――すべてのビール党に捧ぐ、読むほどに酩酊する個性豊かな紳士録。
コザでビールを造り続ける大浜安彦さん。ビアフェスなどのイベントにも積極的に参加しているから、本土でその腕前にふれる機会も少なくないはずだ。
沖縄でビールといえば、なんといってもオリオンビールのイメージが強い。国内第5位のシェアを誇る、ビール党なら知らぬ者のない銘柄だ。
しかし近年、その牙城の一角を切り崩すかのように、いくつかのクラフトビールが台頭しているのをご存じだろうか。今回スポットを当てたのは、沖縄ではまだまだ珍しいマイクロブルワリー、コザ麦酒工房だ。
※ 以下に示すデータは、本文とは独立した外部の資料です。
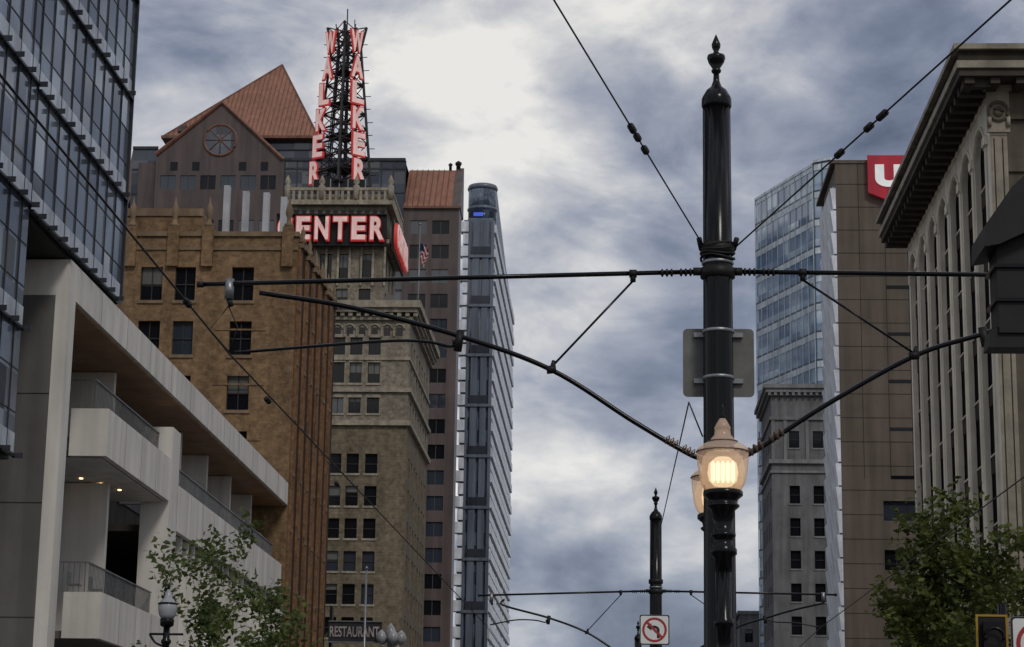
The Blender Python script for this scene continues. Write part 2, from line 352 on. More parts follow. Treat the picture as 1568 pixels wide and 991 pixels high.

那覇市内から車で40分ほど北上したエリアにあるコザは、米軍キャンプに近い立地で、林立する英語の看板が特徴的な街。ブルワーの大浜安彦さんはここに根を張る「とおやま酒店」の3代目である。ではなぜ、酒屋の主がクラフトビールを造ることになったのか?
「数年前から海外のビールを少しずつ仕入れるようになったのですが、たまたま出会ったアメリカ産のIPAが、クラフトビールに目覚めるきっかけでした。それまで飲んでいたピルスナーとはまったく違う香りに衝撃を受け、すぐに各地の地ビールを飲み歩くようになりました」
その時点では、自らビールを造ることになるとは夢にも思っていなかった。むしろ、とおやま酒店の得意ジャンルはワインで、大浜さんもワインアドバイザーの資格を持っているほど。
しかし、研究を進めるうちにマイクロブルワリーという業態があることを知った大浜さんは、「その気になれば自分でもビールが造れるかも……」との着想に至る。このタイミングでとおやま酒店の2階のテナントが空いたのは、絶妙な追い風だったといえるだろう。